We entertained ourselves on the hour-long bus ride home by both drilling them on their English vocabularies and being drilled by them on our Chinese. Both were very serious teachers. And curious, too: over the course of the day we were asked, among other things, whether we had chickens, whether we had ever eaten pizza or hamburgers or ice cream, how to say “shorts,” and where Seattle is. We were also instructed in such essential matters as Mickey Mouse’s Chinese name, how to say “crocodile,” and that a horse (ma) says his name (ma) when he speaks Chinese.

It’s a long, steep climb up the wall, and I got what felt like a life-threatening stomachache halfway up that would persist for most of the day. We were exhausted when we got home, and after going out for some food promptly returned to the hotel and literally fell into bed. An hour later, the phone rang.

“Hello?” I answered.

“Wei?” A small voice on the other end answered me in Chinese. “Who is this?”

“This is Becca. Who is this?”

“This is Shuting.”

“Who?”

“Shuting. I taught you some things this afternoon...”

“Oh, from the trip to the Great Wall?”

“Right!” She persisted to jabber away for a few seconds in a rapid Chinese that my half-awake brain couldn’t quite catch. Then she said, “So, what are you doing?”

“Lindsey and I were both sleeping. We are very tired from our trip today.”

“Oh,” she said, sounding a little disappointed. “Okay then. Good bye.”
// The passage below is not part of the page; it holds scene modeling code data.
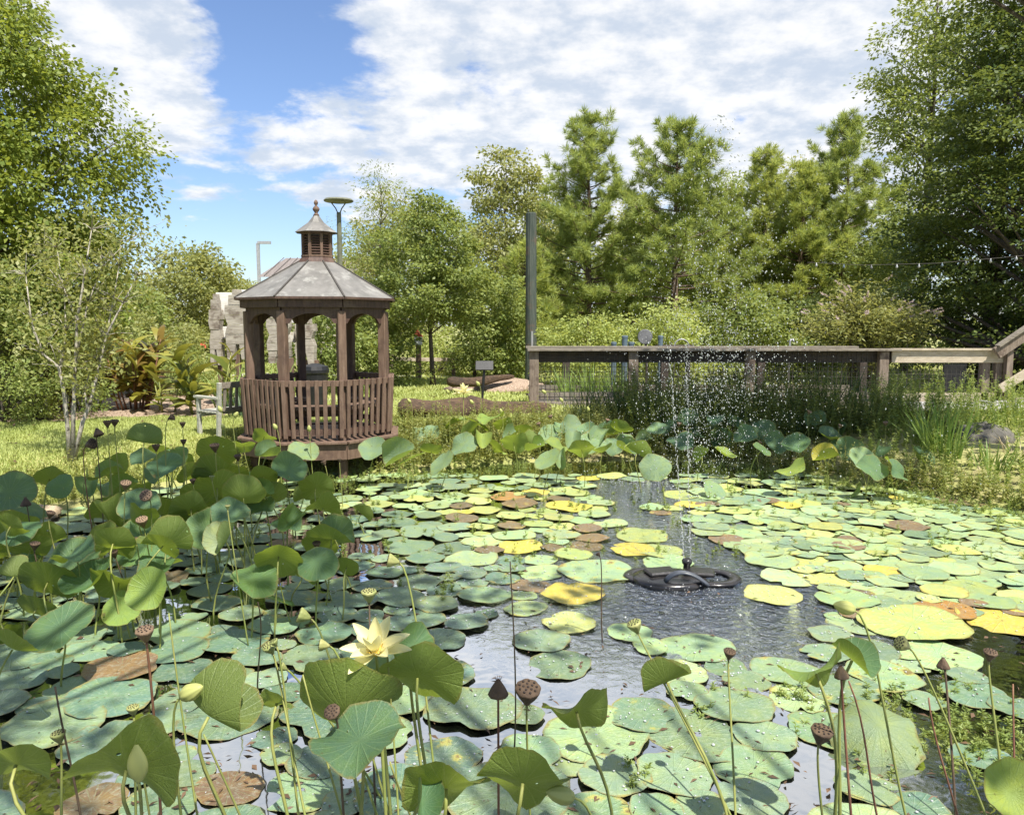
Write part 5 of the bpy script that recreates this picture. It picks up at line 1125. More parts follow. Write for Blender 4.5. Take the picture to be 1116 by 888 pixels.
for px, py, Y, d, bp, s, lb in BUDS[:3]:
    b = on(*bp, 0); bud(at(px, py, Y), d, (b.x, b.y, -.03), s, lb, rng)
FB = [(240, 446, 8.8, 'small yellow bud before the bench seat'), (257, 452, 8.8, 'small yellow bud under the bench back'), (243, 465, 8.8, 'small yellow bud low beside the bench leg'), (300, 465, 9.2, 'small yellow bud against the gazebo railing'), (337, 467, 9.2, 'small yellow bud at the middle of the gazebo railing'),
      (488, 427, 11.2, 'pale bud before the log, close to the far flower'), (521, 418, 11.2, 'round yellow bud beneath the black sign stand'), (446, 437, 11.0, 'nodding pale bud beside the gazebo rail and log'), (514, 438, 11.2, 'pale bud just under the far yellow flower'), (546, 448, 11.3, 'pale bud over the end of the brown log'),
      (593, 427, 11.4, 'pale bud beside the boardwalk end post'), (612, 436, 11.4, 'pale bud below the boardwalk rail'), (641, 446, 11.2, 'round cream bud before the first mesh bay')]
for px, py, Y, lb in FB:
    c = at(px, py, Y); bud(c, (rng.normal() * .4, -.2, .8), (c.x + .03, c.y + .05, max(-.03, gz(c.x, c.y) - .02)), .85, lb, rng)
for px, py, Y, lb in ((882, 449, 11.0, 'pale pinkish dry head above the blue leaves, beside the reeds'), (916, 464, 10.6, 'pinkish dry head on a straight stem before the reeds'), (965, 461, 10.6, 'pinkish dry head beside the iris clump'), (600, 454, 11.2, 'pinkish dry pod among the sunny bank weeds'), (662, 458, 11.0, 'pinkish dry pod before the first mesh bay'), (740, 462, 11.0, 'pinkish dry pod under the fountain spray'), (587, 462, 11.0, 'brownish dry pod beside the log end'), (828, 482, 10.4, 'dull dry pod among blue leaves under the spray')):
    c = at(px, py, Y); pod(c, (rng.normal() * .3, -.2, 1), (c.x + .02, c.y + .02, max(-.03, gz(c.x, c.y) - .02)), 1.0, 'podpink', 'stem', lb, rng)

def petal_mesh(nm, Ln, W, curl):
    n, m = 16, 9; V = []; F = []
    for i in range(n):
        t = i / (n - 1); wd = W * (math.sin(math.pi * (t * .93 + .065) ** .9) ** .75 + .02)
        for j in range(m):
            u = j / (m - 1) * 2 - 1; z = curl * t * t * .35 * Ln + (u * u) * wd * .55 * (1 - .3 * t); V.append((u * wd * .5, Ln * t, z))
    for i in range(n - 1):
        for j in range(m - 1): F.append((i * m + j, i * m + j + 1, (i + 1) * m + j + 1, (i + 1) * m + j))
    me = mesh_np(nm, V, F, [RNG.random() * .6 + .2] * len(F), True); me.materials.append(MT['petal']); return me
def flower(c, base, s, label, seed, tilt=(0, -.25, 1), only=None):
    rng = np.random.default_rng(seed); c = Vector(c); base = Vector(base); t_ = thing('lotus_flower', label, 'flower', base); THINGS[-1][1] = c.copy(); Q = Vector(tilt).normalized().to_track_quat('Z', 'Y')
    pm = [petal_mesh('lotus_petal', .118 * s, .046 * s, .35), petal_mesh('lotus_petal', .105 * s, .044 * s, .8), petal_mesh('lotus_petal', .09 * s, .040 * s, 1.0)]
    k = 0
    for ring, (n, el, a0, mi) in enumerate(((5, 4, 20, 0), (5, 26, 56, 0), (3, 52, 10, 1))):
        for i in range(n):
            a = rad(a0 + 360 * i / n + rng.normal() * 9); e = rad(el + rng.normal() * 7); o = bpy.data.objects.new('petal', pm[mi]); COL.objects.link(o); o.parent = t_
            q = Q @ Quaternion((0, 0, 1), a) @ Quaternion((1, 0, 0), e); o.rotation_mode = 'QUATERNION'; o.rotation_quaternion = q; o.location = c - base + q @ Vector((0, .012 * s, 0)); z = rng.uniform(.9, 1.08); o.scale = (z, z, z)
    M = Q.to_matrix().to_4x4(); mb = MB(); mb.lathe([(.006 * s, -.012 * s), (.010 * s, 0), (.019 * s, .024 * s), (.021 * s, .030 * s), (.004 * s, .032 * s)], tuple(c), 14, M); mb.build('receptacle', MT['stamen'], t_, smooth=True)
    mb = MB()
    for i in range(46):
        a = 6.28 * rng.random(); r0 = .011 * s; r1 = (.022 + .012 * rng.random()) * s; p = [M @ Vector((r0 * math.cos(a), r0 * math.sin(a), .004 * s)), M @ Vector((r1 * math.cos(a), r1 * math.sin(a), (.020 + .014 * rng.random()) * s))]; mb.tube([c + x for x in p], [.0012 * s, .0018 * s], 4)
    mb.build('stamen_ring', MT['stamen'], t_)
    mb = MB(); mb.tube(bez(base, base.lerp(c, .4), c - Vector(tilt).normalized() * .1, c - Vector(tilt).normalized() * .01, 12), .0062 * s ** .5, 7); mb.build('stem', MT['stem'], t_, smooth=True)
b = on(425, 960, 0); flower(at(410, 712, 2.62), (b.x, b.y, -.04), 1.02, 'open pale yellow lotus flower over the olive leaves', 3, (0, -.42, 1))
c = at(505, 429, 11.2); flower(c, (c.x, c.y + .02, .2), 1.3, 'small far yellow lotus flower in front of the log', 4, (0, -.1, 1))
# furled new leaves and bare stems
def furled(px, py, Y, bp, s, label):
    c = at(px, py, Y); b = on(*bp, 0); t_ = thing('furled_leaf', label, 'lotus leaf', (b.x, b.y, -.03)); THINGS[-1][1] = c.copy()
    V = []; F = []; n, m = 8, 9
    for i in range(n):
        t = i / (n - 1); wd = math.sin(math.pi * (t * .88 + .06) ** .8) * .030 * s
        for j in range(m):
            a = (j / (m - 1) - .5) * 4.2; V.append((c.x + wd * math.sin(a), c.y - wd * .55 * math.cos(a), c.z + (t - .4) * .11 * s))
    for i in range(n - 1):
        for j in range(m - 1): F.append((i * m + j, i * m + j + 1, (i + 1) * m + j + 1, (i + 1) * m + j))
    part_np(t_, 'rolled_blade', V, F, MT['bud'], [.15] * len(F), True); mb = MB(); e = c - Vector((0, 0, .043 * s)); mb.tube(bez((b.x, b.y, -.03), Vector((b.x, b.y, 0)).lerp(e, .5), e - Vector((-.01, 0, .06)), e, 9), .005, 6); mb.build('stem', MT['stem'], t_, smooth=True)
furled(150, 835, 2.15, (158, 985), 1.05, 'pale ribbed new lotus leaf still furled beside the big underside')
furled(215, 643, 4.3, (222, 720), .6, '') if False else None
rng = np.random.default_rng(95)
def stalk(pts, r, mat, label):
    mb = MB(); P = [Vector(p) for p in pts]; Q = bez(P[0], P[1], P[2], P[3], 12) if len(P) == 4 else P; mb.tube(Q, [r * (1.1 - .4 * i / (len(Q) - 1)) for i in range(len(Q))], 6); tag(mb.build('bare_stalk', MT[mat], smooth=True), label, 'stalk', 'bare lotus stalks', anchor=Q[len(Q) // 2])
def st(px0, py0, px1, py1, Y, mat, label, r=.0042, sway=15):
    b = on(px0, py0, 0); e = at(px1, py1, Y); stalk([(b.x, b.y, -.03), Vector((b.x, b.y, 0)).lerp(e, .35) + Vector((rng.normal() * .03, 0, 0)), Vector((b.x, b.y, 0)).lerp(e, .7) + Vector((rng.normal() * .03, 0, 0)), e], r, mat, label)
st(220, 915, 184, 668, 2.9, 'stem', 'slim yellow stalk behind the upright olive leaf'); st(92, 985, 60, 748, 2.5, 'stembrown', 'thin brown stalk beside the corner green pod'); st(281, 760, 281, 656, 3.6, 'stembrown', 'thin brown stalk among pads near the green pods')
st(560, 820, 556, 612, 3.2, 'stembrown', 'thin dark stalk with leaf bits beside the shimmering water'); st(1060, 950, 1012, 760, 2.7, 'stemred', 'reddish stalk standing in the dark water'); st(1108, 960, 1104, 745, 2.8, 'stemred', 'dark stalk nearest the picture edge over dark water')
st(985, 960, 925, 742, 2.5, 'stemred', 'long dark red stalk before the slumped pale leaf'); st(300, 985, 222, 800, 2.3, 'stem', 'yellow stalk crossing the bottom beside the upright leaf'); st(172, 985, 152, 790, 2.5, 'stem', 'pale stalk rising behind the furled leaf'); st(490, 985, 425, 830, 2.2, 'stem', 'yellow stalk slanting below the curled blue leaf')
st(395, 985, 330, 735, 2.6, 'stem', 'long yellow stalk slanting under the green pods'); st(438, 985, 420, 690, 2.7, 'stem', 'green stalk close behind the flower stem')

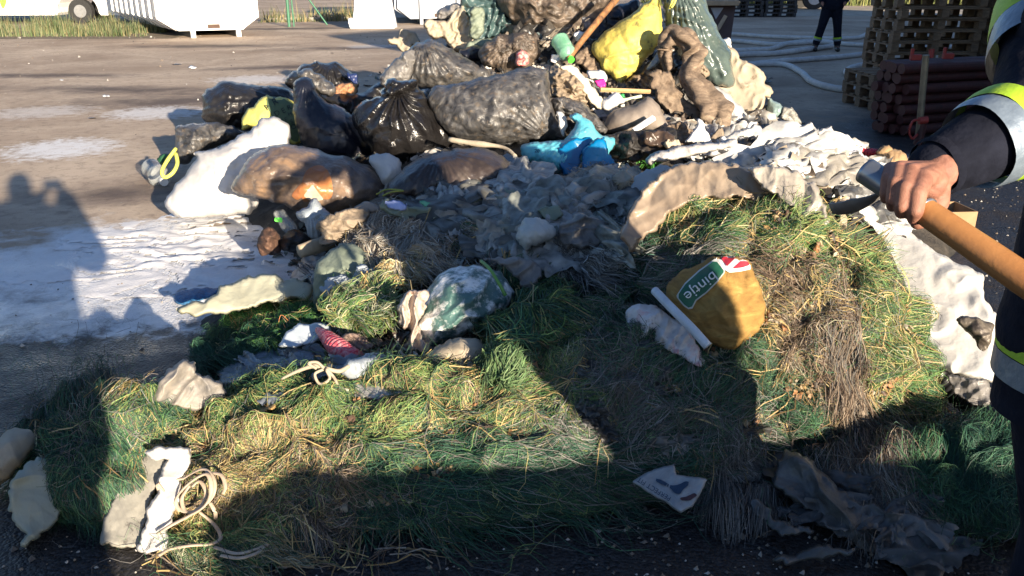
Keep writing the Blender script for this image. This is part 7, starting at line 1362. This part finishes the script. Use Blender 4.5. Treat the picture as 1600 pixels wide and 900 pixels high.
def hem(name, z0, z1, m, g=.0):
    n = 48; V = []
    for k in range(3):
        z = z0+(z1-z0)*k/2
        for i in range(n):
            th = 6.2832*i/n; rx, ry = .205+g, .165+g; lx = math.cos(th)*rx; ly = math.sin(th)*ry; wv = .006*float(perlin(np.array([lx*9, ly*9, z*6])))
            cr, sr = math.cos(FR), math.sin(FR); V.append((FL[0]-.075+(lx*(1+wv*4))*cr-ly*sr, FL[1]+lx*sr+ly*cr, z))
    F = [(k*n+i, k*n+(i+1) % n, (k+1)*n+(i+1) % n, (k+1)*n+i) for k in range(2) for i in range(n)]; mb = MB(); mb.add(V, F); return mb.build(name, m, R, smooth=True)
hem("yellow_band", .925, .972, hivis_y, .012); hem("reflective_band", .872, .923, hivis_s, .012); hem("jacket_skirt", .80, 1.05, navy, 0)
hem_ = None
# ---- shovel
wood_h = mat("ash_handle", (.40, .19, .065), (.29, .125, .04), rough=.42, scale=5, bump=.12, bscale=40, aniso=(1, 1, 1), dirt=(.12, .05, .02), dirt_amt=.35)
a0, a1 = W_(1397, 297, 1.268), W_(1660, 478, 1.10)
RS = empty("shovel", a1, "shovel with a thick brown wooden handle held in the firefighter's hand", "shovel")
ax_ = (a1-a0).normalized(); 
tube("handle", [a0, a0.lerp(a1, .25), a0.lerp(a1, .6), a0.lerp(a1, 1.0), a0+ax_*.62], [.0165, .0195, .021, .021, .020], wood_h, RS, n=24, sub=10, wob=.03)
tube("socket", [a0+ax_*.012, a0-ax_*.02, a0-ax_*.055], [.0188, .0195, .0205], mat("socket_steel", (.34, .38, .42), (.20, .22, .25), rough=.3, metallic=.8, bump=.05), RS, n=24)
b = MB(); b.cyl(W_(1441, 328, 1.238), W_(1446, 331.5, 1.234), .0215, n=24); b.build("collar_ring", MATS["socket_steel"], RS, smooth=True)
q0, q1 = W_(1384, 298, 1.31), W_(1308, 331, 1.40); dq = (q1-q0); upv = Vector((0, 0, 1)); sd_ = dq.cross(upv).normalized()
V = []; nseg = 8
for k in range(nseg+1):
    f = k/nseg; c_ = q0.lerp(q1, f)+Vector((0, 0, -.012*math.sin(f*3))); wd_ = .012+.012*min(1, f*1.8)*(1-.5*max(0, f-.75)*4*.6)
    for j in range(7):
        u_ = (j-3)/3; V.append(c_+sd_*u_*wd_+Vector((0, 0, .02*u_*u_*min(1, f*2))))
F = [(k*7+j, k*7+j+1, (k+1)*7+j+1, (k+1)*7+j) for k in range(nseg) for j in range(6)]
mb = MB(); mb.add(V, F); bl = mb.build("blade", mat("blade_steel", (.22, .21, .20), (.12, .11, .10), rough=.55, metallic=.15, scale=8, bump=.1), RS, smooth=True); md = bl.modifiers.new("s", 'SOLIDIFY'); md.thickness = .003
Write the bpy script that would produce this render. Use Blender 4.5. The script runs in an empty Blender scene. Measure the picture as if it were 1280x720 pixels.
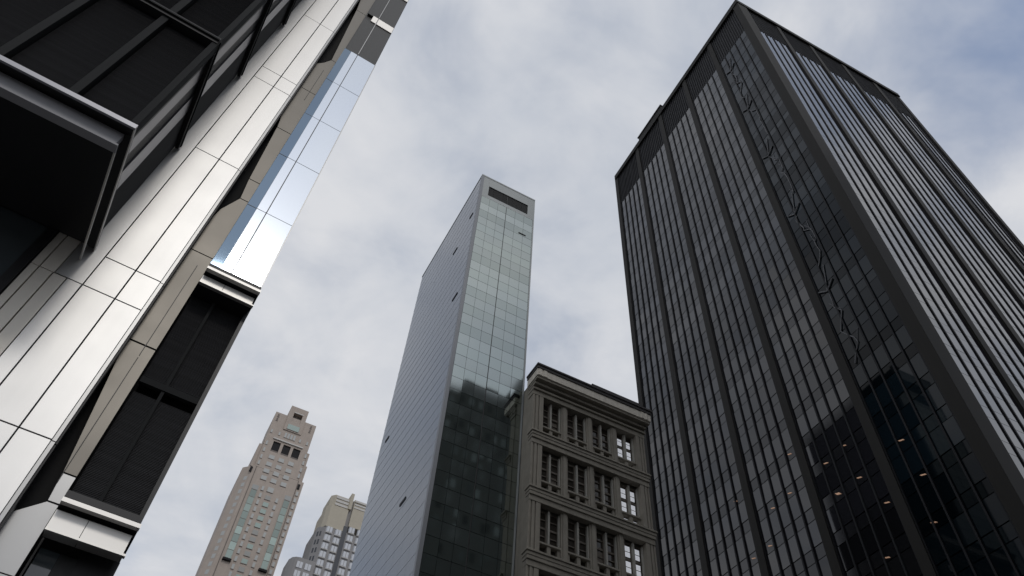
import bpy, math, random
from mathutils import Matrix, Vector
random.seed(7)
R = math.radians
S = bpy.context.scene
COL = S.collection

# ------------------------------------------------------------------ camera
EYE = 1.6
F, PITCH, ROLL = 942.78, R(51.875), R(5.033)
fw = Vector((0, math.cos(PITCH), math.sin(PITCH)))
up0 = Vector((0, -math.sin(PITCH), math.cos(PITCH)))
rt0 = Vector((1, 0, 0))
rt = math.cos(ROLL) * rt0 + math.sin(ROLL) * up0
up = -math.sin(ROLL) * rt0 + math.cos(ROLL) * up0
cd = bpy.data.cameras.new("camera")
cam = bpy.data.objects.new("camera", cd)
COL.objects.link(cam)
cd.sensor_width = 36
cd.lens = F * 36 / 1280
cd.clip_start = .1
cd.clip_end = 20000
m = Matrix((rt, up, -fw)).transposed().to_4x4()
m.translation = (0, 0, EYE)
cam.matrix_world = m
S.camera = cam

# ------------------------------------------------------------------ light
SUN_AZ, SUN_EL = R(155), R(41.5)
sd = Vector((math.sin(SUN_AZ) * math.cos(SUN_EL), math.cos(SUN_AZ) * math.cos(SUN_EL), math.sin(SUN_EL)))
sl = bpy.data.lights.new("sun", 'SUN')
sl.energy = .5
sl.angle = R(11)
sl.color = (1, .955, .89)
so = bpy.data.objects.new("sun", sl)
COL.objects.link(so)
so.rotation_euler = sd.to_track_quat('Z', 'Y').to_euler()
so.location = (0, 0, 300)
S.view_settings.view_transform = 'Standard'
S.view_settings.look = 'None'
S.view_settings.exposure = 0
S.view_settings.gamma = 1

w = bpy.data.worlds.new("World")
S.world = w
w.use_nodes = True
nt = w.node_tree
nt.nodes.clear()


def N(tree, typ, **kw):
    n = tree.nodes.new(typ)
    for k, v in kw.items():
        if isinstance(k, str) and k.startswith('i_'):
            n.inputs[k[2:]].default_value = v
        else:
            setattr(n, k, v)
    return n


def math_node(tree, op, a, b=None, clamp=False):
    n = tree.nodes.new('ShaderNodeMath')
    n.operation = op
    n.use_clamp = clamp
    for i, v in enumerate((a, b)):
        if v is None:
            continue
        if isinstance(v, (int, float)):
            n.inputs[i].default_value = v
        else:
            tree.links.new(v, n.inputs[i])
    return n.outputs[0]


def dirvec(az, el):
    az, el = R(az), R(el)
    return (math.sin(az) * math.cos(el), math.cos(az) * math.cos(el), math.sin(el))


sky = nt.nodes.new('ShaderNodeTexSky')
sky.sky_type = 'NISHITA'
sky.sun_disc = False
sky.sun_elevation = SUN_EL
sky.sun_rotation = SUN_AZ
tc = nt.nodes.new('ShaderNodeTexCoord')
sep = nt.nodes.new('ShaderNodeSeparateXYZ')
nt.links.new(tc.outputs['Generated'], sep.inputs[0])
zc = math_node(nt, 'ADD', math_node(nt, 'MAXIMUM', sep.outputs[2], 0.0), .18)
px = math_node(nt, 'DIVIDE', sep.outputs[0], zc)
py = math_node(nt, 'DIVIDE', sep.outputs[1], zc)
cmb = nt.nodes.new('ShaderNodeCombineXYZ')
nt.links.new(px, cmb.inputs[0])
nt.links.new(py, cmb.inputs[1])
cmb.inputs[2].default_value = 3.7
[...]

And she hung up the phone.

Both children were absolutely adorable, and I think it was just what Lindsey and I, still a bit overwhelmed by the prospect of not only being in China but being here for so darn long, needed to help us settle in a little. Sometimes China is overwhelming, and in large groups the Chinese people as a whole can be even more so; it was nice to be reminded of the little things that make everything we’re doing worth it.